Rhubarb tart from Imelda Tynan has been likened to an ‘ancient art’ by foot critics in the latest edition of the Bridgestone Guide.
John and Sally McKenna gush about her culinary work in their review.
“When Imelda Tynan starts to talk about pastry, she speaks as if channeling a higher order. Her language is rapturous, immersed, bewitched. All of a sudden Ms Tynan ceases to be the boss of the hugely busy Tynan’s Restaurant, in The Store Yard, in Portlaoise, and she becomes an apostle, an acolyte, a true believer in the deliciousness of good things. But you don’t just need to listen to Imelda. The proof of the pudding, have no doubt, is in the eating,” they purr.
The review adds: “So, order a slice of Ms Tynan’s rhubarb tart. The rhubarb is enfolded in pastry, and the pastry is dusted with icing sugar. There is a little soupcon of whipped cream on the side. Take your fork, and take a bite. Now, when did you last enjoy a slice of rhubarb tart that was so perfectly made, that so perfectly expressed the power and the delights of an almost vanished culinary craft: the art of Irish domestic baking.
“You can travel the length and breadth of Ireland and never find something like this.
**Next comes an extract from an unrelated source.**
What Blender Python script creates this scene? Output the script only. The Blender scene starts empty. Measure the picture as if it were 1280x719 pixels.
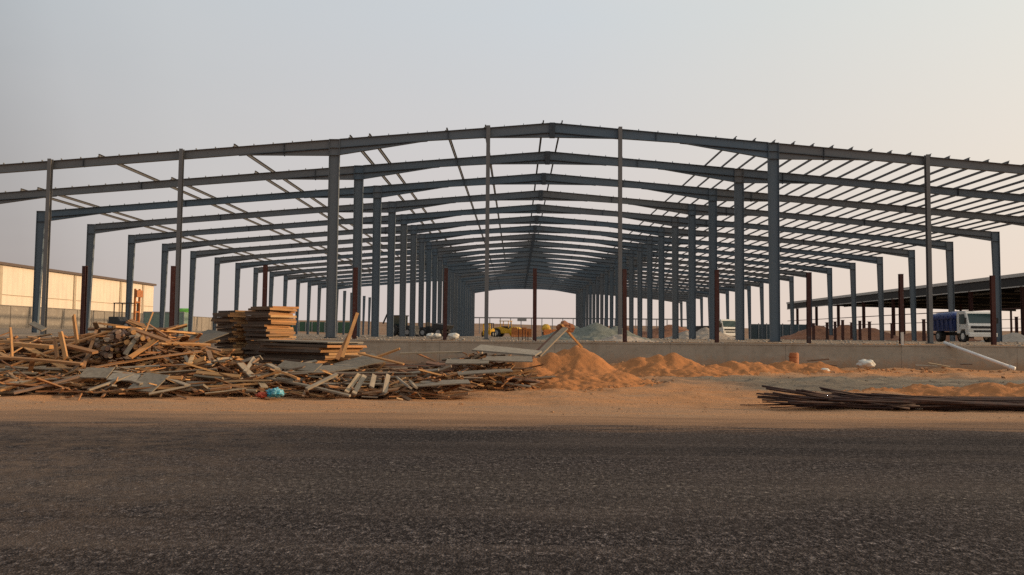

It is a dish that stretches back through time, back to your mother’s rhubarb tart, and her mother’s rhubarb tart, and her mother’s rhubarb tart. Ms Tynan’s baking is the taste of an ancient art.
“Ms Tynan learnt her stuff from one of the best bakers in the Midlands, her late brother, Jim Tynan. Before his too-early death, Mr Tynan’s baking in The Kitchen and The Food Hall in the centre of Portlaoise was legendary.
“When there was little good to discover in the Midlands, Mr Tynan’s food was revelatory. But it was his baking, and his pastry, that were particularly notable. Imelda Tynan is continuing that proud family tradition,” the review adds.
The Bridgestone Guide adds that there is of course a lot more to enjoy in Tynan’s, and the people of Portlaoise know it.
“When we visited, the place was jammers, full of people who know when they are on to a good thing. We enjoyed the most delicious honey roast ham and Mossfield cheese sandwich, with squash and butterbean soup. The brie and spinach tart was benchmark. Salads were fresh and lovely, and the staff are beyond good,” they state.
Recognition
The review is just the latest recognition from national food critics. Sunday Independent food critic Lucinda O’Sullivan visited recently and along with her search for antiques she added of the restaurant “this place was a find in itself”.